The convent’s opposition to their plans was a source not only of annoyance but of apprehension to the town authorities. The peasants’ rising was spreading in the direction of Nürnberg, and as popular feeling was against religious houses the argument that dissolving the house might help to avert a danger was not altogether unfounded. Nützel in a long expostulation (p. 55) shortly afterwards tried to impress this view on the abbess, but Charitas urged (p. 59) that other reasons besides hatred of the friars had roused the peasants to rebellion, and complained that the ill-feeling against her house was largely due to the reformed preachers, who declared they would not rest till they had driven monks and nuns out of the town (p. 62). Rightly or wrongly she held that Poliander, the reformed preacher who was now preaching in the convent church, had been promised a reward if he persuaded her or her nuns to leave the convent (p. 67), and that his want of success aggravated his hatred of them. It was in vain that Nützel wrote in praise of him (p. 67). Charitas now looked upon Nützel as a dangerous enemy, and her sister Clara wrote to Wilibald[1173] begging him to advise the convent how to get rid of the man. In another letter[1174] she said that Charitas was seriously afraid of him.
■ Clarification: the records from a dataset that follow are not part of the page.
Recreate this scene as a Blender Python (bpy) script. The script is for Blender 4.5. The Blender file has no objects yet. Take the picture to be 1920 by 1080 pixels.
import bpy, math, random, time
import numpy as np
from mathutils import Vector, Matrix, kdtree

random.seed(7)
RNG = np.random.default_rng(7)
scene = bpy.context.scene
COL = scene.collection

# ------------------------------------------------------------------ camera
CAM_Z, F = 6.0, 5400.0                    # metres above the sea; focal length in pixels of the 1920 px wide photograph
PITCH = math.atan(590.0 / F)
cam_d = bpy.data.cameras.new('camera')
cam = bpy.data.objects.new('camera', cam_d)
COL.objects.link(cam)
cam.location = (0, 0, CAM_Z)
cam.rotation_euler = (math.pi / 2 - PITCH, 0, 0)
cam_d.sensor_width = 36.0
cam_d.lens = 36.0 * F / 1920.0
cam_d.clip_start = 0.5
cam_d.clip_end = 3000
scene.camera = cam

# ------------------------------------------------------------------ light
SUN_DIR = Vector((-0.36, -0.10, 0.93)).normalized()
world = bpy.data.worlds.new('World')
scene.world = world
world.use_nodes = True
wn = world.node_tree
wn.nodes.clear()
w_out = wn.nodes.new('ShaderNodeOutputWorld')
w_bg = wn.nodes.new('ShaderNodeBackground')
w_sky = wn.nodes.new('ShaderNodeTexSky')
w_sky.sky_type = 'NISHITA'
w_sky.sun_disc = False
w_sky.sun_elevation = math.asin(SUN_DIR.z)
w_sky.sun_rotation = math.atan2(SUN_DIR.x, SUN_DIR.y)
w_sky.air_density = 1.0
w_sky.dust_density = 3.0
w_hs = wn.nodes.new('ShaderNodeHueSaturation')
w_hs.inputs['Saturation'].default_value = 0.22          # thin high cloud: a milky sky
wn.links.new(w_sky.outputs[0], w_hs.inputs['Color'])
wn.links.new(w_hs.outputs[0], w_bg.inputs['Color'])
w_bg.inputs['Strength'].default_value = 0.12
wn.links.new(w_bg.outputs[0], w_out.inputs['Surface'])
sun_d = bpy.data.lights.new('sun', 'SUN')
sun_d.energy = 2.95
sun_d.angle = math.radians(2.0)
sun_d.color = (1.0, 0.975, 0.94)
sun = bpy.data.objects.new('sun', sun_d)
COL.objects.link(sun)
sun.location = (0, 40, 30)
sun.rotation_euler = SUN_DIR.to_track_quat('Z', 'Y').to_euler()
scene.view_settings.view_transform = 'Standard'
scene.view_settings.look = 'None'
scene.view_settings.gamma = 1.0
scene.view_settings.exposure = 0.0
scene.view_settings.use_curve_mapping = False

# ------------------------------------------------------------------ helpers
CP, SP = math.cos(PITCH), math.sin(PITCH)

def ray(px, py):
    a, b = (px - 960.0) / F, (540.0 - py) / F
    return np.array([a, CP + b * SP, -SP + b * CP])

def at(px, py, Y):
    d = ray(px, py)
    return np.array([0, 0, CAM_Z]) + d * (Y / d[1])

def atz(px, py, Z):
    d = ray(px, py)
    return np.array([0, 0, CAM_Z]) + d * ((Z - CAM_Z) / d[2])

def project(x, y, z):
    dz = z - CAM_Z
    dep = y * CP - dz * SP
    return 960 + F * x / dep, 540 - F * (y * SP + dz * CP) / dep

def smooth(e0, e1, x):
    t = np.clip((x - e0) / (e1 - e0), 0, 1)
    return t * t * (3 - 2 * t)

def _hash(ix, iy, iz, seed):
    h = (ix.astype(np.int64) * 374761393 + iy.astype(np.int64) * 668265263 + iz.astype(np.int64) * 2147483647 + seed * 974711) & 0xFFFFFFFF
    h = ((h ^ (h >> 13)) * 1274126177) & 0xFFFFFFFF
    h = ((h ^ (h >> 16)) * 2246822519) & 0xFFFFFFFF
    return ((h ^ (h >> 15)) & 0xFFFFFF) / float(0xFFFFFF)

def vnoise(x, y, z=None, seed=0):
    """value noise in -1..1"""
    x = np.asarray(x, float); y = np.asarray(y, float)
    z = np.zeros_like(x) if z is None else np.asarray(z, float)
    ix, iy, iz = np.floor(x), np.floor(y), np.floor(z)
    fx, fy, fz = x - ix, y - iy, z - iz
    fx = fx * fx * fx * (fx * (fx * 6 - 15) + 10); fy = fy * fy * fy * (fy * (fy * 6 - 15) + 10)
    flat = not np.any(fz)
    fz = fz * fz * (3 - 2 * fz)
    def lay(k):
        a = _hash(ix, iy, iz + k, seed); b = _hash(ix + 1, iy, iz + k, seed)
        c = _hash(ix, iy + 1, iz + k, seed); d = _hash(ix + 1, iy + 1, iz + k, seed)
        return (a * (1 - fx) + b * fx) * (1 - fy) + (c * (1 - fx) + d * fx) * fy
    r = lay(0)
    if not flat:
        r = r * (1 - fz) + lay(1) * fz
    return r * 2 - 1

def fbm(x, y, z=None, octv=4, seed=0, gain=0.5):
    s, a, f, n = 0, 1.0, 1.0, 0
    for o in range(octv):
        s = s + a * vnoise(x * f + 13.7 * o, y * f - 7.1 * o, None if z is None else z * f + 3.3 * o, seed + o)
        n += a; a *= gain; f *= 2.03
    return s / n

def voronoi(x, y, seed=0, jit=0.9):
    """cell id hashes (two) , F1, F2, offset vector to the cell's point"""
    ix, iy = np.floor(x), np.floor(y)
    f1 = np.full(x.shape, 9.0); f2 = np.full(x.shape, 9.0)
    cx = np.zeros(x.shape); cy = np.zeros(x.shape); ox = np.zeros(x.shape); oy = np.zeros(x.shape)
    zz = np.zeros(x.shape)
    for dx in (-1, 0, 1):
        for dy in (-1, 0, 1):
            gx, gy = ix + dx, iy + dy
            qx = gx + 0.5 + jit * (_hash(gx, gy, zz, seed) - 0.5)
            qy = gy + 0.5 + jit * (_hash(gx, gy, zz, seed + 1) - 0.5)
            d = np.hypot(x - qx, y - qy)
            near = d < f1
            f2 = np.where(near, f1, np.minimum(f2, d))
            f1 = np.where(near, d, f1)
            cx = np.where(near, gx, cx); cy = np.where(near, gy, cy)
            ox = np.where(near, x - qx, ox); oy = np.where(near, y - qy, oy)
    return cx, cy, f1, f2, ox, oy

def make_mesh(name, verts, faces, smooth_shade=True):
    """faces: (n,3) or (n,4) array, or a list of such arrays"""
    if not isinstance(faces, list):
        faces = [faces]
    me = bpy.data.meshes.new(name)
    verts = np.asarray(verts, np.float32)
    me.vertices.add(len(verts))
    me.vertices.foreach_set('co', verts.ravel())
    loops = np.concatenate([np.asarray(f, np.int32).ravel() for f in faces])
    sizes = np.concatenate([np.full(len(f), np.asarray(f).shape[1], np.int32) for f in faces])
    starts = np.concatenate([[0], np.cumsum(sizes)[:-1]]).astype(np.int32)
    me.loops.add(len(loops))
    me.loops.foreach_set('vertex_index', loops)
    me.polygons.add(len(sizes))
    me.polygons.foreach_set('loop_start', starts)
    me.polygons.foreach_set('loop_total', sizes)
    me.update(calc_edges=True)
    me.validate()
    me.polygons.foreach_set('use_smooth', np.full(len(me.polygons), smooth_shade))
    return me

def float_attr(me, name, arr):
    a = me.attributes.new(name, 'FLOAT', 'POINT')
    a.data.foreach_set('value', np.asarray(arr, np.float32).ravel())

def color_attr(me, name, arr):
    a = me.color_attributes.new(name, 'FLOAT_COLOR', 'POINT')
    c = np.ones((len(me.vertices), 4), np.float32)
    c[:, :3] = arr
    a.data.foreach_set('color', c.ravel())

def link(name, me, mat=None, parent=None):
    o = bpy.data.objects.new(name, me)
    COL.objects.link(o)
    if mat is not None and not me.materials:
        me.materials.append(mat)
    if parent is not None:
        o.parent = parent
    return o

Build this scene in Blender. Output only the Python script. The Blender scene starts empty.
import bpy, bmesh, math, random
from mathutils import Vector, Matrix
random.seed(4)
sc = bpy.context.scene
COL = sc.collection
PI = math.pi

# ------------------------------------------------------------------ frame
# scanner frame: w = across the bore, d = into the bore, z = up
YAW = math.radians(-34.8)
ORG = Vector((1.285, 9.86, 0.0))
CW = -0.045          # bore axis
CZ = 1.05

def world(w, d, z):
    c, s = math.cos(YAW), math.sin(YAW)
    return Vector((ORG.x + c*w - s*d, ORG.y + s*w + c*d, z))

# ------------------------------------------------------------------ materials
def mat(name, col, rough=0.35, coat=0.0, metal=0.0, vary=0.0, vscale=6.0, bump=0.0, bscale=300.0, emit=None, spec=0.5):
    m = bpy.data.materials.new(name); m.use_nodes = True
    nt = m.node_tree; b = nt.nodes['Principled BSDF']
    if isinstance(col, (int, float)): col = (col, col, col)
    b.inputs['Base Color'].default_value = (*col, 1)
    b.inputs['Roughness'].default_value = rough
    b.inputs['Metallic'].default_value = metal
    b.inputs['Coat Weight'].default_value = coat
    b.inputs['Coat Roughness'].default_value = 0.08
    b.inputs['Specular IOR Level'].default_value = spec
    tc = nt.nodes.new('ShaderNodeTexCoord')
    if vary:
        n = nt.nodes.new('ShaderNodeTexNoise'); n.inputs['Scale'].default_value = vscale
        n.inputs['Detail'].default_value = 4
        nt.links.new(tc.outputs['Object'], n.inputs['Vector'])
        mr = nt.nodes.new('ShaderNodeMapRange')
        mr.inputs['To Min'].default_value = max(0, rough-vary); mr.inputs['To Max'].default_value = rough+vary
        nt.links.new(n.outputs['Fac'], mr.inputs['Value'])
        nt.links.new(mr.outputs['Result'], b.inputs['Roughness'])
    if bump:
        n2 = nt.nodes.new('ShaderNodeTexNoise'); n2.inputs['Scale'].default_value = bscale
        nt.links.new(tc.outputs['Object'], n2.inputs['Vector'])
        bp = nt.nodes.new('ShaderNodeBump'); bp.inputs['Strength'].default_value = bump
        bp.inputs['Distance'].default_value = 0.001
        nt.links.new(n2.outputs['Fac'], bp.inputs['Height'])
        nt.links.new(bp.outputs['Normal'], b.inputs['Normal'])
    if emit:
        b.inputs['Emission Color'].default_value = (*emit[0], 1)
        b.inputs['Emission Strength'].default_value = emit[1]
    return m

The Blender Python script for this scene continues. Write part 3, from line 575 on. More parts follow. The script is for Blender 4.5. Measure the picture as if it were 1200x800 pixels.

In place of the Franciscans a number of reformed preachers now preached before the nuns and the people in the convent church. Among them was Osiander, formerly a Carthusian, whose violence at a later period was censured and resented by his Protestant brethren; and the nuns were obliged to attend and to listen to a torrent of abuse and imprecation by him and others. ‘I cannot and will not detail,’ says Charitas in her memoir (p. 70), ‘how they perverted Holy Writ to a strange meaning, how they cast down the doctrines of the Church and discarded all ceremonies; how they abused and reviled all religious orders and classes, and respected neither Pope nor Emperor, whom they openly called tyrant, devil, and Antichrist; how roughly and in what an unchristian-like spirit and against all brotherly love they abused us and charged us with great wickedness, for the purpose of rousing the people, whom they persuaded that an ungodly set like ourselves should be destroyed, our cloister broken open, ourselves dragged out by force, since we represented a despicable class, heretics, idolatrous and blasphemous people, who were eternally of the devil.’